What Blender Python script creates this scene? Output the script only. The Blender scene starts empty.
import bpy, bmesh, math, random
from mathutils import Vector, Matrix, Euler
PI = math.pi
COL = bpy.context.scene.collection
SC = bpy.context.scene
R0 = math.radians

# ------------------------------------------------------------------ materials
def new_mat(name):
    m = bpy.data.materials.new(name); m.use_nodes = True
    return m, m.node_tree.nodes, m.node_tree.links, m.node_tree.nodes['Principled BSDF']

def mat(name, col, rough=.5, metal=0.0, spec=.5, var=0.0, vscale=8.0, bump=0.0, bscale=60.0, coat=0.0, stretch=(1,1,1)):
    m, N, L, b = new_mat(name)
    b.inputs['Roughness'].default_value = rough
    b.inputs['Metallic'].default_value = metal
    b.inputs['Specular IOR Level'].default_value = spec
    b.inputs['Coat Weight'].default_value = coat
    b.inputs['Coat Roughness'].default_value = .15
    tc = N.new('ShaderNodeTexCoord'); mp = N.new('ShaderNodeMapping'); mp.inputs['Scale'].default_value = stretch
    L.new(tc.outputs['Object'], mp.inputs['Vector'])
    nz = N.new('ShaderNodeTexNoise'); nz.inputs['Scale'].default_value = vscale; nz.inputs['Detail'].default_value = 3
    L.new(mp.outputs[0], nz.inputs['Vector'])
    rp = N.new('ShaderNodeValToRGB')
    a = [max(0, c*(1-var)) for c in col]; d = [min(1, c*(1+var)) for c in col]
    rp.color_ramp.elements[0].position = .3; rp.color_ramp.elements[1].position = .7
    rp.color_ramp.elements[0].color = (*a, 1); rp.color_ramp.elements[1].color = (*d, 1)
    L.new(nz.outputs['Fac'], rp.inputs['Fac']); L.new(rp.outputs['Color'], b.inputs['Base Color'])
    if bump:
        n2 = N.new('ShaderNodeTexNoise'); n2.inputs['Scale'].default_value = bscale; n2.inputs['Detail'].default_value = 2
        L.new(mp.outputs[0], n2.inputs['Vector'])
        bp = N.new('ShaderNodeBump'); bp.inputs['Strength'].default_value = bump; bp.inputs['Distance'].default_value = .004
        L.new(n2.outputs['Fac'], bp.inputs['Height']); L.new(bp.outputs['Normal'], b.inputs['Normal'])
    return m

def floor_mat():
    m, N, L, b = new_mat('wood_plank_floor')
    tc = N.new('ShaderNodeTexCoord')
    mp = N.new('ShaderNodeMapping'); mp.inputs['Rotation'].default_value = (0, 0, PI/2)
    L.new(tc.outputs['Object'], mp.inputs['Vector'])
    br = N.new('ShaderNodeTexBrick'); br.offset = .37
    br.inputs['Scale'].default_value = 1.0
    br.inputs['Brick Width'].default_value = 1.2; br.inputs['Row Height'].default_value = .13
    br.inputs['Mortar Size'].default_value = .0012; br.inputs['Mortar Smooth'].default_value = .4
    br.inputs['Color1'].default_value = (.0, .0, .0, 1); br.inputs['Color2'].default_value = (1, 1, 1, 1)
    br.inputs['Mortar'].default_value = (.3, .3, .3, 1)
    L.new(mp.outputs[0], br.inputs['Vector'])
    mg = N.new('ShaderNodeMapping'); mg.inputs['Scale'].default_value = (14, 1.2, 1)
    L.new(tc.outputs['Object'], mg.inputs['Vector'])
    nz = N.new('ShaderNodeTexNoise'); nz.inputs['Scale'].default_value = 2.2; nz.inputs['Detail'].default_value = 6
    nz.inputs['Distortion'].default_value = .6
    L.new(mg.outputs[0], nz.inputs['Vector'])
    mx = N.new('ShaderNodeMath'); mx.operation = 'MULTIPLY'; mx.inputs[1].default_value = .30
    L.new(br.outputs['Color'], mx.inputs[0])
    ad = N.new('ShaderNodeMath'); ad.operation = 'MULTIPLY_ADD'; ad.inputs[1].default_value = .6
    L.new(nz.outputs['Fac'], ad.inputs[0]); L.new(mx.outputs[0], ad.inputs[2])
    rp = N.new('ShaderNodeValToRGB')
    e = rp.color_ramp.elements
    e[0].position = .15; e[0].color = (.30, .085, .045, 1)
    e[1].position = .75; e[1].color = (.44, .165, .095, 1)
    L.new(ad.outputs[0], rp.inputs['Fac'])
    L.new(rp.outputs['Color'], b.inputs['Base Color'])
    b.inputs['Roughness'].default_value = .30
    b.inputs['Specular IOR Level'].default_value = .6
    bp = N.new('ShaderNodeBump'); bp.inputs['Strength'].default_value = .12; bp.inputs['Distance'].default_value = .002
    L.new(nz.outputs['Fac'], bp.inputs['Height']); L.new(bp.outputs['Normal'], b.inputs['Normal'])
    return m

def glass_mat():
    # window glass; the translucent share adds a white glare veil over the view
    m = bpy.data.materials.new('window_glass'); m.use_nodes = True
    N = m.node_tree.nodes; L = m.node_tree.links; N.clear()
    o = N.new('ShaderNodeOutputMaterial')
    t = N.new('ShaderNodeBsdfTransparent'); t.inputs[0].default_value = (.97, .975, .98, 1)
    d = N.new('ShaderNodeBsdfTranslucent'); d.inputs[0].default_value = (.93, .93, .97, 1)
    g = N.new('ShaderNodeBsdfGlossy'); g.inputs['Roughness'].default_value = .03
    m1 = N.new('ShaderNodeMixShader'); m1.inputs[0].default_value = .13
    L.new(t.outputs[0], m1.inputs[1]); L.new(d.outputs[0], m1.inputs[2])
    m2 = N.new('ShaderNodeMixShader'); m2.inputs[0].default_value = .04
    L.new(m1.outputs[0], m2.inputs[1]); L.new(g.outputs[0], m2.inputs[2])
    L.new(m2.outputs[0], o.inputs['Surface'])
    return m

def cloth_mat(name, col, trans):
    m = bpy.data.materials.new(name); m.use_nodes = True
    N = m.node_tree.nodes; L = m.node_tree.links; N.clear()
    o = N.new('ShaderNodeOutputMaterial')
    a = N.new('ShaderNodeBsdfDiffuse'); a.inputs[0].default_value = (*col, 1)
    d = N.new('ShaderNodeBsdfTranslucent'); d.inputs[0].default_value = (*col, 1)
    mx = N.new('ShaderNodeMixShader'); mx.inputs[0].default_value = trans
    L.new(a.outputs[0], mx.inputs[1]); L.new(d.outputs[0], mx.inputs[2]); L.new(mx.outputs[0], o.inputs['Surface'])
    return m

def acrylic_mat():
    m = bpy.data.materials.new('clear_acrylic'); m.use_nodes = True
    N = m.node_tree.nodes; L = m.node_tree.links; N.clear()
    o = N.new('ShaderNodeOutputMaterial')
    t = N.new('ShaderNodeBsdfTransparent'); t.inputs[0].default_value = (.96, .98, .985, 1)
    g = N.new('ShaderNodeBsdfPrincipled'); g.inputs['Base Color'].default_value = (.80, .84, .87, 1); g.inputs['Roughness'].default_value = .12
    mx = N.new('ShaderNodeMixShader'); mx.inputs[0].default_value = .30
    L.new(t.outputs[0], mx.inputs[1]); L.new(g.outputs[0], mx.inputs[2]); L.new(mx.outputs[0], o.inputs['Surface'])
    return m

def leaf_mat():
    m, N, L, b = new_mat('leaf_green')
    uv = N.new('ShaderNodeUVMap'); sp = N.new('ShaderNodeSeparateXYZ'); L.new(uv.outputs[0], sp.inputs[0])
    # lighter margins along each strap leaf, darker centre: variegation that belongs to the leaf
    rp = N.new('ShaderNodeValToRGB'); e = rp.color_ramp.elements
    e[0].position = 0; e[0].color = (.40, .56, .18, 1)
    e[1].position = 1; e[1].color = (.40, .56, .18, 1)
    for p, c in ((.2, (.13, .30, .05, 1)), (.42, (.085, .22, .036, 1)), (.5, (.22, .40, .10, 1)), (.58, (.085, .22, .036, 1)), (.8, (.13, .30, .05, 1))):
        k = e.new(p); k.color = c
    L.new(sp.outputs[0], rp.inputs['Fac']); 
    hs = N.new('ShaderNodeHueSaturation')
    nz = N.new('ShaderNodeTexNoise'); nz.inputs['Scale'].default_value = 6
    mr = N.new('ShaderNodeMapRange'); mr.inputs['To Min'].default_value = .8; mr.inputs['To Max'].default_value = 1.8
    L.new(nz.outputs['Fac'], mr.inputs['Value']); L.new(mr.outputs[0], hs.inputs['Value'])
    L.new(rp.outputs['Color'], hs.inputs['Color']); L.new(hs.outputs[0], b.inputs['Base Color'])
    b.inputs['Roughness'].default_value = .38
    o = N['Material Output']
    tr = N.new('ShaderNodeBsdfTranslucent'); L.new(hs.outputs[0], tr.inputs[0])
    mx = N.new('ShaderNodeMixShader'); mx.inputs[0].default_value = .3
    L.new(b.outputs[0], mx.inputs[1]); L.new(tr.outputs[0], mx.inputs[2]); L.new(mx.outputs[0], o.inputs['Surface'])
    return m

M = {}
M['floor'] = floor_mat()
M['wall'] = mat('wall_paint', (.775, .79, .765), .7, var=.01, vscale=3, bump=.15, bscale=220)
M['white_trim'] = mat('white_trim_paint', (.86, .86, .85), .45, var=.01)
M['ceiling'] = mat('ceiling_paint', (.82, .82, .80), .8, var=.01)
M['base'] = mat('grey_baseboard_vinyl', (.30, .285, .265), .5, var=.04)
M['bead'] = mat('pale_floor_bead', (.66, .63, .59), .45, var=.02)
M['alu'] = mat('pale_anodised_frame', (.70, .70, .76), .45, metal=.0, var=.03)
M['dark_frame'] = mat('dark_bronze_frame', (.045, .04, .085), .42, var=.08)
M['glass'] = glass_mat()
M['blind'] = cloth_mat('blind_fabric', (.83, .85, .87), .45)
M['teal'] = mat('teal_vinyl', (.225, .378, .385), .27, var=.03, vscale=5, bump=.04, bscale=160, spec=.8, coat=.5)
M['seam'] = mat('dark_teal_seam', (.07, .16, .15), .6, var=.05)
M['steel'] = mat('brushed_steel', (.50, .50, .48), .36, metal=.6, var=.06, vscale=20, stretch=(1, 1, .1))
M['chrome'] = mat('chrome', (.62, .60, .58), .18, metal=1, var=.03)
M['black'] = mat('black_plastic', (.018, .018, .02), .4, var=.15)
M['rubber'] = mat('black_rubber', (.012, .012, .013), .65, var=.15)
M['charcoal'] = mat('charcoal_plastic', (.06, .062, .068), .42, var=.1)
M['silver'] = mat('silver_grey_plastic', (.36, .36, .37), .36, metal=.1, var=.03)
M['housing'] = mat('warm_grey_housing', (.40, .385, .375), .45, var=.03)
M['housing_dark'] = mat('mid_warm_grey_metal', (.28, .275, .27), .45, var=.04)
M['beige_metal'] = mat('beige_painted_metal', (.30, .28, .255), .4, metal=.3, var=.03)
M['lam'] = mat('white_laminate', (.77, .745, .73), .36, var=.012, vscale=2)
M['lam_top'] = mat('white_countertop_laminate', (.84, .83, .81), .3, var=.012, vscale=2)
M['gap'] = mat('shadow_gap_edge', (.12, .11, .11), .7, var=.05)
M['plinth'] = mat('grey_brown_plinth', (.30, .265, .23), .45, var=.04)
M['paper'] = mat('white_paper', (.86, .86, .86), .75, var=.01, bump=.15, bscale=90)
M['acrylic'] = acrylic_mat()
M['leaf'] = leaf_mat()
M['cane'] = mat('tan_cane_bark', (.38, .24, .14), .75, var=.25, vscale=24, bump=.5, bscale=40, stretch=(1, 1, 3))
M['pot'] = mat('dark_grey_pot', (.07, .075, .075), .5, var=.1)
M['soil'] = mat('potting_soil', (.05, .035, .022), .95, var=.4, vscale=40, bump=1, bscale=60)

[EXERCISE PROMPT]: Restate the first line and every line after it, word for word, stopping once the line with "m.node_tree.links, m.node_tree.nodes['Principled BSDF']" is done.

[COMPLETED TASK]:
What Blender Python script creates this scene? Output the script only. The Blender scene starts empty.
import bpy, bmesh, math, random
from mathutils import Vector, Matrix, Euler
PI = math.pi
COL = bpy.context.scene.collection
SC = bpy.context.scene
R0 = math.radians

# ------------------------------------------------------------------ materials
def new_mat(name):
    m = bpy.data.materials.new(name); m.use_nodes = True
    return m, m.node_tree.nodes, m.node_tree.links, m.node_tree.nodes['Principled BSDF']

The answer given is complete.